The next alleged error is the exclusion of the record of the indictment against Kaestner and his sentence under the plea of nolo contendere, offered to impeach his cross-examination. We do not understand that the plaintiffs assert that this was admissible under § 5 of the Clayton Act;
There remains only the competency of the other documents which the judge excluded. The correspondence between Kaestner and Wrightson, coupled with the Sullivan report, were rationally relevant to the question whether Kaestner and the Aqua Company were trying to influence the naval authorities to keep out any other hydraulic gasoline distribution systems.

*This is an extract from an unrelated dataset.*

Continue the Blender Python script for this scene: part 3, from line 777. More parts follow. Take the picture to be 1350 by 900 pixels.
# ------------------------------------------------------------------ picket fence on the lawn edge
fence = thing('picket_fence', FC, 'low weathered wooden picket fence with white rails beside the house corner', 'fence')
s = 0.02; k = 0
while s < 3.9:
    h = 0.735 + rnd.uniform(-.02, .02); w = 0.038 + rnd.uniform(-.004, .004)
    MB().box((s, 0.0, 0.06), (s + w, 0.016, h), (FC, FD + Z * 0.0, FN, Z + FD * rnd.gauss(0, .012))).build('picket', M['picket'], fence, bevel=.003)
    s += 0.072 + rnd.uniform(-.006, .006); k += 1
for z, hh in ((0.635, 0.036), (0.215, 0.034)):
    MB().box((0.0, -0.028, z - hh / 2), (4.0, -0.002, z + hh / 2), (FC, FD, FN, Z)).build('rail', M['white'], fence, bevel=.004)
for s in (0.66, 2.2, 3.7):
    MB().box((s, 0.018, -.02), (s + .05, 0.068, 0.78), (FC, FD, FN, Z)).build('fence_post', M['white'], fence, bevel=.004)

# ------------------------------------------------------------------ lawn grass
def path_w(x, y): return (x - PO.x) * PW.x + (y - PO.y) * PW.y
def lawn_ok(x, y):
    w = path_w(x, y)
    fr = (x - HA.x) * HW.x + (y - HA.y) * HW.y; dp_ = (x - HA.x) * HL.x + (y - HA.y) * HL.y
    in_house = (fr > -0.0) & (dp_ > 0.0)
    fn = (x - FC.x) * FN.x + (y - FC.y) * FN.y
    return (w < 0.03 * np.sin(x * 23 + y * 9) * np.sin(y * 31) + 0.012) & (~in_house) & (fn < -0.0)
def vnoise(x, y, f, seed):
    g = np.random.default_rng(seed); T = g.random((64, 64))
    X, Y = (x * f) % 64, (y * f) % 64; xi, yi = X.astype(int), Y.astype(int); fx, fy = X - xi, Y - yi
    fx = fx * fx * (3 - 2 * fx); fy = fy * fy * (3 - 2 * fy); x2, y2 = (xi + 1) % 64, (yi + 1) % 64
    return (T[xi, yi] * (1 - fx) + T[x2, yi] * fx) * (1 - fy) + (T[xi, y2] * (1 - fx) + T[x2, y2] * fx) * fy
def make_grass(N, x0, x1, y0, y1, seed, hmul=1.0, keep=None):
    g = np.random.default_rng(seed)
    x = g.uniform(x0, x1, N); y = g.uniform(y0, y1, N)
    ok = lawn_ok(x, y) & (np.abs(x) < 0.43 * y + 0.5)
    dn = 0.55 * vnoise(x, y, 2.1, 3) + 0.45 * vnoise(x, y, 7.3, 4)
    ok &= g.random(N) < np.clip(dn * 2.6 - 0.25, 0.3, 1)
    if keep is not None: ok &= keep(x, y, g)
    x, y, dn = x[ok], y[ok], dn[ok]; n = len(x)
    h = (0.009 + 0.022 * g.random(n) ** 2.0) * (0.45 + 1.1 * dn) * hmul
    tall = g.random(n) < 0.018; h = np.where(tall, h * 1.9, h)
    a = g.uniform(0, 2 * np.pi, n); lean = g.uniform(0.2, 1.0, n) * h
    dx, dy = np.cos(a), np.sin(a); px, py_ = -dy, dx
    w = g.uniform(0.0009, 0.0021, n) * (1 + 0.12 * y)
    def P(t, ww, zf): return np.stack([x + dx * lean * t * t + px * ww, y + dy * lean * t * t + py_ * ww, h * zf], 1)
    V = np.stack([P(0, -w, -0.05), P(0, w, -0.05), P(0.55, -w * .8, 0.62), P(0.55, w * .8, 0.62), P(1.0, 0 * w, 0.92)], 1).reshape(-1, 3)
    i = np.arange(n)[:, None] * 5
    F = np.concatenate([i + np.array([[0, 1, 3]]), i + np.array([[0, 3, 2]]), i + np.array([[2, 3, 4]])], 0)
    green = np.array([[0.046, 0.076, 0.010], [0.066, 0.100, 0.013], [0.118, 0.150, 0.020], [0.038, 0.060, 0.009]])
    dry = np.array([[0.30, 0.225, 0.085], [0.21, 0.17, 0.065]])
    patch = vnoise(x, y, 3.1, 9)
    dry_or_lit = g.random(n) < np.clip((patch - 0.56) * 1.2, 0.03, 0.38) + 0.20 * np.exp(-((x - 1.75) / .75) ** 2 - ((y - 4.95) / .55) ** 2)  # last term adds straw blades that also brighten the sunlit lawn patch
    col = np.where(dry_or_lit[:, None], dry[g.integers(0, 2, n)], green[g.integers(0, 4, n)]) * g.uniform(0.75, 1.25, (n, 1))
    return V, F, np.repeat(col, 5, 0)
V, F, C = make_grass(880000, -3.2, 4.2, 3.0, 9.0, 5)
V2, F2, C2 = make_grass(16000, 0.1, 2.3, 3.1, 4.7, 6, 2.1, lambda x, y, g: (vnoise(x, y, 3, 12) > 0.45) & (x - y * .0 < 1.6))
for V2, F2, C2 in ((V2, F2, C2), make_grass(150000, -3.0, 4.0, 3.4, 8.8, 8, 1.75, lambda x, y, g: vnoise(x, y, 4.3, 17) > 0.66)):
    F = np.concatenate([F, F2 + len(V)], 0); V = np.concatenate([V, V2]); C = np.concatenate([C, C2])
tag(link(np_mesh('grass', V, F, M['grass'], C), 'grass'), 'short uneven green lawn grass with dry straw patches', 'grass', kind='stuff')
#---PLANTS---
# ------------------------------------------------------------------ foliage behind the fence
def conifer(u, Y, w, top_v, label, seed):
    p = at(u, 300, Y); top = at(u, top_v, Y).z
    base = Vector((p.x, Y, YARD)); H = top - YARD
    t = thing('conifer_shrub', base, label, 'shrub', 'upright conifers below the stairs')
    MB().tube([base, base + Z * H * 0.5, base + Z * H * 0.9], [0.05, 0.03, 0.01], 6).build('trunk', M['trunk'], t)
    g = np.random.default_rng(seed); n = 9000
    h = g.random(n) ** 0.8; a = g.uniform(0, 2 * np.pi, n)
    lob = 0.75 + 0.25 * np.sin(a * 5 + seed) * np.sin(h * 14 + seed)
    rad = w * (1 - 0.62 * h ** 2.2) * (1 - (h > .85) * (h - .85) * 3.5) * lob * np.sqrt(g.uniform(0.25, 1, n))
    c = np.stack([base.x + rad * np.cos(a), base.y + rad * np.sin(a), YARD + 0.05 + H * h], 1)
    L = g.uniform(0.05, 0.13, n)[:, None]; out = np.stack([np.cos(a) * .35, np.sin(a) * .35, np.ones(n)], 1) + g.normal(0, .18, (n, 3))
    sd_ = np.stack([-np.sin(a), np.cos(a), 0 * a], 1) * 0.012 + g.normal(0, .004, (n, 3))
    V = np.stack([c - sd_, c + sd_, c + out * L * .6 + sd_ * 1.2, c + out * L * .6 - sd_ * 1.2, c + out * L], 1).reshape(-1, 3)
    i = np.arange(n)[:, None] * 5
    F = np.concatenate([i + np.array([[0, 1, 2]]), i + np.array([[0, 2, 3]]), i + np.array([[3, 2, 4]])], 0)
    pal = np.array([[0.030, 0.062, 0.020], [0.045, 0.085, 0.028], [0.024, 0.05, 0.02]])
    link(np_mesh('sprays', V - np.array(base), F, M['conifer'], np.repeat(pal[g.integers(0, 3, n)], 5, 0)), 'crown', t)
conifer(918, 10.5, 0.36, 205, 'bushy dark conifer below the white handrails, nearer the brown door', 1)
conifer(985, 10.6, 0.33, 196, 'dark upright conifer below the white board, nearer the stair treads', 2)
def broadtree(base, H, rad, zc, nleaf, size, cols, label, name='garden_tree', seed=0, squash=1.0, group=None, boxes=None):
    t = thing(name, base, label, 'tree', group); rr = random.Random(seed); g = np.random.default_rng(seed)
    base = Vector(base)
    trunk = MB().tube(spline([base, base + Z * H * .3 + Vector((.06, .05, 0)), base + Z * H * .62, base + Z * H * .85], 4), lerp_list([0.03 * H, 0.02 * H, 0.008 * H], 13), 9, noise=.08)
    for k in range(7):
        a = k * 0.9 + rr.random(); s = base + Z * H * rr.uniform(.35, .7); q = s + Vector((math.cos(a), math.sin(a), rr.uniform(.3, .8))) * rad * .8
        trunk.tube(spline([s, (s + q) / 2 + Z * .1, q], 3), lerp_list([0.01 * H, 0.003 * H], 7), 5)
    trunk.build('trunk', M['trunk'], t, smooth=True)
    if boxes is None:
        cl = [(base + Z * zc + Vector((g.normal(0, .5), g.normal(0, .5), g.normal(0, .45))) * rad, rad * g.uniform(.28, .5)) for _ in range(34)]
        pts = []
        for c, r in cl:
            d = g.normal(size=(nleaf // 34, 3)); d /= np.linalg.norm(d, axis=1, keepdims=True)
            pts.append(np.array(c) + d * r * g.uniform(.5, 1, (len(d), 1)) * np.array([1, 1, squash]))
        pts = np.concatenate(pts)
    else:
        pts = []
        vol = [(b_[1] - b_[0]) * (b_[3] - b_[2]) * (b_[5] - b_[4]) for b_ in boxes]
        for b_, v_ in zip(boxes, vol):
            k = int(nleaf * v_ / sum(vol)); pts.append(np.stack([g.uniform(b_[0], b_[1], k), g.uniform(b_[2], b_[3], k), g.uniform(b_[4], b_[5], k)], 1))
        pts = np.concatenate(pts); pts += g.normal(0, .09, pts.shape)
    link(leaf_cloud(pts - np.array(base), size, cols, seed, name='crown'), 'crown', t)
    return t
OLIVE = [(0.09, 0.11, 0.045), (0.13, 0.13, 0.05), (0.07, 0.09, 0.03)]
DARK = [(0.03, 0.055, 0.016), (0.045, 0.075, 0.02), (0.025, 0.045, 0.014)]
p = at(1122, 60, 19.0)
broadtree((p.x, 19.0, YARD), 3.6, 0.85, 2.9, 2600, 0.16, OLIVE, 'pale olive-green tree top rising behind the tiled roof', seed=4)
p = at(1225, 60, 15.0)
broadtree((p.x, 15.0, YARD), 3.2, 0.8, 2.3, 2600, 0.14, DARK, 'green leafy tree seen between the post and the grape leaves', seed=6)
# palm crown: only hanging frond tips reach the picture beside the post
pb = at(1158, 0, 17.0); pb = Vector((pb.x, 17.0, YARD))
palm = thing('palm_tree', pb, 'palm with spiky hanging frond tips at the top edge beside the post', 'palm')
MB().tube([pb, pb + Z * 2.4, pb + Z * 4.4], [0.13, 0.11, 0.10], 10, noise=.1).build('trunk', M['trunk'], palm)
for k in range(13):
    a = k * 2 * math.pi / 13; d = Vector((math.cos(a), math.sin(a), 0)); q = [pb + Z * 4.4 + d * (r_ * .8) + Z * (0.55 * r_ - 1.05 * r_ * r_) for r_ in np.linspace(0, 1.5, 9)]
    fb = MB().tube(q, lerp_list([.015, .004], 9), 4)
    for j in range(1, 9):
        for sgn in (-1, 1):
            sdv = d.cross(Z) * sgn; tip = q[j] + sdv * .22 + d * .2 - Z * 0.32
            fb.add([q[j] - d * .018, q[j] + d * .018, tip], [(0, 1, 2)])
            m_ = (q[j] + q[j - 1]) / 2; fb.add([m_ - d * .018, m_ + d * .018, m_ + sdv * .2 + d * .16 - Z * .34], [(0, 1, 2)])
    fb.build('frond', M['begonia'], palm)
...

It was not necessary to prove that there was any corrupt bargain between them; it was enough, if the correspondence threw light upon the efforts of the Aqua Company, and served to prove they had acquired control, and meant to keep it. That made the correspondence admissible on the issue of monopoly. The deposition of Kaestner taken before the trial was admissible as evidence: in chief, if Kaestner was an officer of the Aqua Company when it was taken (Rule 26 (d) (2)); and in any event, to contradict his testimony on the stand (Rule 26(d) (1)).
There was some evidence of damages.
Judgment reversed; new trial ordered.